=== PROVIDED ENTRIES ===
------------------------------------------------------------------------
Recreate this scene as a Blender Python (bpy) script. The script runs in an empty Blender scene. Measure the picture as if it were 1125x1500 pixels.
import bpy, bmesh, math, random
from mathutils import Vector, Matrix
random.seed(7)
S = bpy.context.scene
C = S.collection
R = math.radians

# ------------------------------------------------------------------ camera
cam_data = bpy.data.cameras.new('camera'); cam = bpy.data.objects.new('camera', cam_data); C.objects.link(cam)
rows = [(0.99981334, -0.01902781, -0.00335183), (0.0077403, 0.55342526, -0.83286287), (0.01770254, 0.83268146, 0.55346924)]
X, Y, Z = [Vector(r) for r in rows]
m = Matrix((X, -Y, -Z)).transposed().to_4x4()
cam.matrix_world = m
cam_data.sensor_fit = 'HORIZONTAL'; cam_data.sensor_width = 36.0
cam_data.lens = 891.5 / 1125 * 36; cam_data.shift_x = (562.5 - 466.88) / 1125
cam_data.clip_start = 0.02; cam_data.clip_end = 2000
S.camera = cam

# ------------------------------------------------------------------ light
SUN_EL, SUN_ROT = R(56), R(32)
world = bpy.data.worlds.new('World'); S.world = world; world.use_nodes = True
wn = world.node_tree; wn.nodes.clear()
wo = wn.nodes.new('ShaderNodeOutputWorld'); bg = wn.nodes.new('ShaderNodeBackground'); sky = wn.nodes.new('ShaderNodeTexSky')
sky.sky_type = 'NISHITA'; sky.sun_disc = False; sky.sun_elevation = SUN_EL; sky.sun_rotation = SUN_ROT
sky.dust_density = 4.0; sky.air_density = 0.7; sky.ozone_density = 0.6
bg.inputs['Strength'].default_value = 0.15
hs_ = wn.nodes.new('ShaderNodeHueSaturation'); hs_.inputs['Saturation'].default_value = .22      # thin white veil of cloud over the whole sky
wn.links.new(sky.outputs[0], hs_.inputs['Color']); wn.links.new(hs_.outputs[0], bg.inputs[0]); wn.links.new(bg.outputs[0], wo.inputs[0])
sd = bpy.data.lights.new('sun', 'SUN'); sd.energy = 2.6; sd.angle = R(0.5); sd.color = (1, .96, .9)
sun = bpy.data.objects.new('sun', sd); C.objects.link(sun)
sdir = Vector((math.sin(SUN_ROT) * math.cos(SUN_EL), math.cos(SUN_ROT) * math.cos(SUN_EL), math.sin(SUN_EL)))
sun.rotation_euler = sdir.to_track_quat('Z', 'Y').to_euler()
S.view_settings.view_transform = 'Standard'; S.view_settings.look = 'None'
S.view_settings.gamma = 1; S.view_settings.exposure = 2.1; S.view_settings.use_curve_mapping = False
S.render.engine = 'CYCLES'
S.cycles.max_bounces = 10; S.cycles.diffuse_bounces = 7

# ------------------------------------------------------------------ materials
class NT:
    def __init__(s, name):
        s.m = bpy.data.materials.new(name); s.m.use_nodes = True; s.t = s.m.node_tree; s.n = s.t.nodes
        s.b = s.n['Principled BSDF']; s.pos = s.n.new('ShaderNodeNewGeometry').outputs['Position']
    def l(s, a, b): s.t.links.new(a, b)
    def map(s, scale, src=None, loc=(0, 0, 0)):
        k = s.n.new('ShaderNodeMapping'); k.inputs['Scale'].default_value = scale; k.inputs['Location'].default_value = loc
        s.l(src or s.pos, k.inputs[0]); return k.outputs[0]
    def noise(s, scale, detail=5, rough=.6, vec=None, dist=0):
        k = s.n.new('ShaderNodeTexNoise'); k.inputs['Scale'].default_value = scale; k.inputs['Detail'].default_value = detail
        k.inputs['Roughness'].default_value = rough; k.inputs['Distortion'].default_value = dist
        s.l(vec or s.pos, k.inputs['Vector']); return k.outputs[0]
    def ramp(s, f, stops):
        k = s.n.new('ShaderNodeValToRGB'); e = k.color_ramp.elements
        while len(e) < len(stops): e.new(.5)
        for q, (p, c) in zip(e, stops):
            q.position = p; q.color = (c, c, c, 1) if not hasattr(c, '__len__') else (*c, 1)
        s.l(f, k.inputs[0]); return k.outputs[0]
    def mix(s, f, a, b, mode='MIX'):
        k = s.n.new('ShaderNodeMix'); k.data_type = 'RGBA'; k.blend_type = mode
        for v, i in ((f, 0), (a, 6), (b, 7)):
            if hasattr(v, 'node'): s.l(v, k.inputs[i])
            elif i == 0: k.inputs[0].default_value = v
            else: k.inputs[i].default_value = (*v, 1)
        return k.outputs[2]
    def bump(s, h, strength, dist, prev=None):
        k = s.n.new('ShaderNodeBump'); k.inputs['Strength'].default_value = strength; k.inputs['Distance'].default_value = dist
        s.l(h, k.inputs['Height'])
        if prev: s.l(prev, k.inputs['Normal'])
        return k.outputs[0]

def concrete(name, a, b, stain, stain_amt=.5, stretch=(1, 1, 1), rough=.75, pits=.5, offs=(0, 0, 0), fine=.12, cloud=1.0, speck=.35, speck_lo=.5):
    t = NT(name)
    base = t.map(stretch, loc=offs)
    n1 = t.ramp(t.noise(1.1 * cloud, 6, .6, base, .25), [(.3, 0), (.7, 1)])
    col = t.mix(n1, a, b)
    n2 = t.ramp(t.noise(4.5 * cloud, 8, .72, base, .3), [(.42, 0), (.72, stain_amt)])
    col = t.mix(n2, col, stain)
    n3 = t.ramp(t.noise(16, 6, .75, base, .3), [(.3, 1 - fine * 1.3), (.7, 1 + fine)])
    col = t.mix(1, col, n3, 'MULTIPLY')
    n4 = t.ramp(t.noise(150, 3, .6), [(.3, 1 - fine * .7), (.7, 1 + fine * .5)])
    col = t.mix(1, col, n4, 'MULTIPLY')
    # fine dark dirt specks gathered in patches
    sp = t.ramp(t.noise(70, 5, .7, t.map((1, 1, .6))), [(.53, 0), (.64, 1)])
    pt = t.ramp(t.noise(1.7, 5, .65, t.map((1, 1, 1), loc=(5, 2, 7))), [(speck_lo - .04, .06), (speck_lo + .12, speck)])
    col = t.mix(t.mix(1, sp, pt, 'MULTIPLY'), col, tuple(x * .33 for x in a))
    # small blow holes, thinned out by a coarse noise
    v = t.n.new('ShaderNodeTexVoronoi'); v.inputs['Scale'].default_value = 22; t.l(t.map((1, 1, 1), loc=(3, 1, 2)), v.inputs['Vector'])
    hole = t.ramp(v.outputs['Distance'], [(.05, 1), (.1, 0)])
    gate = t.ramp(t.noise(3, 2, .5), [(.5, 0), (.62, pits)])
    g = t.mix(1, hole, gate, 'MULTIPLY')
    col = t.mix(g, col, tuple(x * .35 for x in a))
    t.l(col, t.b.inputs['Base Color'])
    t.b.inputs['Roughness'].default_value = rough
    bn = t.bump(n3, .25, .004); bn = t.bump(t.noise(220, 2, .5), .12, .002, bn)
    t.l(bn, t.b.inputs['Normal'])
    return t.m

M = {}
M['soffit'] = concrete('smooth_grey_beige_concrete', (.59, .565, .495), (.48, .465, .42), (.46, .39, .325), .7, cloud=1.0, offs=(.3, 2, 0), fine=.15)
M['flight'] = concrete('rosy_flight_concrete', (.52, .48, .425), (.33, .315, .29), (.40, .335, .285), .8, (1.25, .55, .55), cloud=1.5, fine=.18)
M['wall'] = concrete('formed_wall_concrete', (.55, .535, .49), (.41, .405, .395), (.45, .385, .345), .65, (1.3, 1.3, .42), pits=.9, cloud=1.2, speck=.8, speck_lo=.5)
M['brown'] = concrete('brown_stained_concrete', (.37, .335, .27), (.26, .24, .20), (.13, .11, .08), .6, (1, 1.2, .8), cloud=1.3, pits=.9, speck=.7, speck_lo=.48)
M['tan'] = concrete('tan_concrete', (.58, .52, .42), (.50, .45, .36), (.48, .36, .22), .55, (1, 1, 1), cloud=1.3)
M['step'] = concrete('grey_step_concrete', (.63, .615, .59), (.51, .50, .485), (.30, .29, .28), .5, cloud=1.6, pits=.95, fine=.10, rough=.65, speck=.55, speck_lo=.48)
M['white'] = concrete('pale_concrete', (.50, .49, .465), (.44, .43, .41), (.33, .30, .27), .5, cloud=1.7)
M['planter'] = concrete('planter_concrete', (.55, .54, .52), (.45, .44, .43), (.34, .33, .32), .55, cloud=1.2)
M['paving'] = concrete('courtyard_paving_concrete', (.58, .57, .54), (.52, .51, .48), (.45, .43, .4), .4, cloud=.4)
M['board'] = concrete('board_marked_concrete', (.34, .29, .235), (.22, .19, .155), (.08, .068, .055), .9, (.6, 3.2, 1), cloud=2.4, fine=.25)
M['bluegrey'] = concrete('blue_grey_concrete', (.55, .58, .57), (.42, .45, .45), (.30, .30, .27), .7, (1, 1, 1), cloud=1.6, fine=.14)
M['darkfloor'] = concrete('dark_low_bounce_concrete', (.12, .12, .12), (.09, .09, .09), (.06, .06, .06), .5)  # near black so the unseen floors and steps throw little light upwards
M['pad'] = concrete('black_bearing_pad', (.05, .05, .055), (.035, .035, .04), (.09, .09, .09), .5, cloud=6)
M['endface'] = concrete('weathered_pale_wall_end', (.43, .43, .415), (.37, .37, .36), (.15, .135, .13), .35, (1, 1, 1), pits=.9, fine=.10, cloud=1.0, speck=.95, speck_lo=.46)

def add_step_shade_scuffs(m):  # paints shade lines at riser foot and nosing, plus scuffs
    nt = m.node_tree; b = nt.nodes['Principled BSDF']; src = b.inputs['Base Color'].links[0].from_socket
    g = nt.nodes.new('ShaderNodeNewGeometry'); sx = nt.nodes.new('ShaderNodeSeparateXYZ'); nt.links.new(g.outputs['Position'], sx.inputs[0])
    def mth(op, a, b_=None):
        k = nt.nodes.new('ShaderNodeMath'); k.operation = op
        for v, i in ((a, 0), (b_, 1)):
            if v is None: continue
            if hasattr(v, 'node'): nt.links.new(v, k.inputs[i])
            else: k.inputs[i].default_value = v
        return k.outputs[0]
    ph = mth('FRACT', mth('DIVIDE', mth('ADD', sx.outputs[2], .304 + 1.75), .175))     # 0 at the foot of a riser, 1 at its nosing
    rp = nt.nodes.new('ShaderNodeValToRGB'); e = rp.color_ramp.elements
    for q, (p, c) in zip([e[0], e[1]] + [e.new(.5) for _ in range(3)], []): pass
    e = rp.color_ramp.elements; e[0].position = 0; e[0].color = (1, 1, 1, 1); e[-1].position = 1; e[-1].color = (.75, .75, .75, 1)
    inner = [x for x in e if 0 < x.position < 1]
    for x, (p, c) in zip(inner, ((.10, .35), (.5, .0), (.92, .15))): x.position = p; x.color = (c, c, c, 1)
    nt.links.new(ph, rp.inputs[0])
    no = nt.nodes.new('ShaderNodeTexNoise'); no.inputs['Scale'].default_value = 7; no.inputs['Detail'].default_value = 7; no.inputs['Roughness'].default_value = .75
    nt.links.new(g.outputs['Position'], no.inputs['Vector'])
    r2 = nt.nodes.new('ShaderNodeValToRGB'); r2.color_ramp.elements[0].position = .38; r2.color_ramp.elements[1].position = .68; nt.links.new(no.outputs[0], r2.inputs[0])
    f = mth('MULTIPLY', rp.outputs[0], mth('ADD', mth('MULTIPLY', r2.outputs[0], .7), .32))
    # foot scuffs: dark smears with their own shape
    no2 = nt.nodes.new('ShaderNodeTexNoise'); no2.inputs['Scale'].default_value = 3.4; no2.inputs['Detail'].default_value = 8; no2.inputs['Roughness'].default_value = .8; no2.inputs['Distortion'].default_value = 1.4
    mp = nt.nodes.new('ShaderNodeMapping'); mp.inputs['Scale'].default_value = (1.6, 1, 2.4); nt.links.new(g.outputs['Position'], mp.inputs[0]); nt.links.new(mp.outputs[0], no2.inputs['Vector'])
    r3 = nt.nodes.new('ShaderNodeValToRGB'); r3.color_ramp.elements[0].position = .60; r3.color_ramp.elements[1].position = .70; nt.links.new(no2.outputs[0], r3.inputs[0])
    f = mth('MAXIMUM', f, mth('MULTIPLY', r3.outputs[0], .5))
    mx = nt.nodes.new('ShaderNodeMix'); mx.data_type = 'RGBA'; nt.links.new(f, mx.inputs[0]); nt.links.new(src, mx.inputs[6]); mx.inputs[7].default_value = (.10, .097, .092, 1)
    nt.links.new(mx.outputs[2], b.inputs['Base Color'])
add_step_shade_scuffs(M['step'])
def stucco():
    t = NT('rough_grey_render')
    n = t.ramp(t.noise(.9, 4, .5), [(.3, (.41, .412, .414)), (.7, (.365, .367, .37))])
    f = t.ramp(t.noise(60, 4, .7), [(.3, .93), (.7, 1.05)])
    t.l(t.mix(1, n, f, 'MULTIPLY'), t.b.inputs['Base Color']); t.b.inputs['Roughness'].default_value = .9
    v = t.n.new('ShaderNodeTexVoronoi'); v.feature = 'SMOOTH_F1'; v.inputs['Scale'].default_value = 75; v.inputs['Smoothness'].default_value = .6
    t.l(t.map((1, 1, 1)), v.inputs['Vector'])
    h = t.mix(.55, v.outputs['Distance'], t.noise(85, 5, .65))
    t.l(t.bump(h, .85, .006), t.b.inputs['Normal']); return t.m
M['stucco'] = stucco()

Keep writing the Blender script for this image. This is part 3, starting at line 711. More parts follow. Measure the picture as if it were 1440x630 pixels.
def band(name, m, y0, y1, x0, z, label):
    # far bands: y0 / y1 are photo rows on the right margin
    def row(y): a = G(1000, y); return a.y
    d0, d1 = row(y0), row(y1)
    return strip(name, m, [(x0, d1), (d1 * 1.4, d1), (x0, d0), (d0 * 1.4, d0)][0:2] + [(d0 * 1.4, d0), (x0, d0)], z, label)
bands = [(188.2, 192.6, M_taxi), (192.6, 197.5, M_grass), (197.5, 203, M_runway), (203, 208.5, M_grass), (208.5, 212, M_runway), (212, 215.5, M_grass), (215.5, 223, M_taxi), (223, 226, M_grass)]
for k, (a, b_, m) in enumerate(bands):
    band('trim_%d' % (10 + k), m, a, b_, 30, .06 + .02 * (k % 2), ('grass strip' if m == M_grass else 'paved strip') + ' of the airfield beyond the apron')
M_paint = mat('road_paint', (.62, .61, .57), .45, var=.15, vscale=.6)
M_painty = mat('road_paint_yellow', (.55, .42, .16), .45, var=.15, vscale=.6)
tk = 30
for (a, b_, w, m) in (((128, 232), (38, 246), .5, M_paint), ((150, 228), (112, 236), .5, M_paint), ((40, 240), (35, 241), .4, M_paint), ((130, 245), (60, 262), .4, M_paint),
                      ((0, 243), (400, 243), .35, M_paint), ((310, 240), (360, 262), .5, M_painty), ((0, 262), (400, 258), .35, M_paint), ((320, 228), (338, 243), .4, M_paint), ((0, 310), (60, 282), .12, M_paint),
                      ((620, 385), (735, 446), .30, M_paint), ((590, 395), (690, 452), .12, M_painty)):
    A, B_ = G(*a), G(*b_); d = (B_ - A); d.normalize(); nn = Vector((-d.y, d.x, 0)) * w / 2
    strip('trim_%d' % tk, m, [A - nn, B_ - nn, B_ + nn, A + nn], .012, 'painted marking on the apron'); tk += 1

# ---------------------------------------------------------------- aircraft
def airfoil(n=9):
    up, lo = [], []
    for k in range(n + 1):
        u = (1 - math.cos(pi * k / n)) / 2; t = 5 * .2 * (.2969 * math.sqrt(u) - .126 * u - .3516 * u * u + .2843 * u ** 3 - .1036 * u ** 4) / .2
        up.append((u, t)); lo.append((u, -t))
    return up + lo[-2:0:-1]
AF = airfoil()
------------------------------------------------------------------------
=== SET PROBLEM ===
Everything from the line containing "inner = [x for" down to the line containing "nt.links.new(mx.outputs[2], b.inputs['Base Color'])" should be repeated exactly, with both end lines kept and no other lines added.

=== TASK SOLUTION ===
    inner = [x for x in e if 0 < x.position < 1]
    for x, (p, c) in zip(inner, ((.10, .35), (.5, .0), (.92, .15))): x.position = p; x.color = (c, c, c, 1)
    nt.links.new(ph, rp.inputs[0])
    no = nt.nodes.new('ShaderNodeTexNoise'); no.inputs['Scale'].default_value = 7; no.inputs['Detail'].default_value = 7; no.inputs['Roughness'].default_value = .75
    nt.links.new(g.outputs['Position'], no.inputs['Vector'])
    r2 = nt.nodes.new('ShaderNodeValToRGB'); r2.color_ramp.elements[0].position = .38; r2.color_ramp.elements[1].position = .68; nt.links.new(no.outputs[0], r2.inputs[0])
    f = mth('MULTIPLY', rp.outputs[0], mth('ADD', mth('MULTIPLY', r2.outputs[0], .7), .32))
    # foot scuffs: dark smears with their own shape
    no2 = nt.nodes.new('ShaderNodeTexNoise'); no2.inputs['Scale'].default_value = 3.4; no2.inputs['Detail'].default_value = 8; no2.inputs['Roughness'].default_value = .8; no2.inputs['Distortion'].default_value = 1.4
    mp = nt.nodes.new('ShaderNodeMapping'); mp.inputs['Scale'].default_value = (1.6, 1, 2.4); nt.links.new(g.outputs['Position'], mp.inputs[0]); nt.links.new(mp.outputs[0], no2.inputs['Vector'])
    r3 = nt.nodes.new('ShaderNodeValToRGB'); r3.color_ramp.elements[0].position = .60; r3.color_ramp.elements[1].position = .70; nt.links.new(no2.outputs[0], r3.inputs[0])
    f = mth('MAXIMUM', f, mth('MULTIPLY', r3.outputs[0], .5))
    mx = nt.nodes.new('ShaderNodeMix'); mx.data_type = 'RGBA'; nt.links.new(f, mx.inputs[0]); nt.links.new(src, mx.inputs[6]); mx.inputs[7].default_value = (.10, .097, .092, 1)
    nt.links.new(mx.outputs[2], b.inputs['Base Color'])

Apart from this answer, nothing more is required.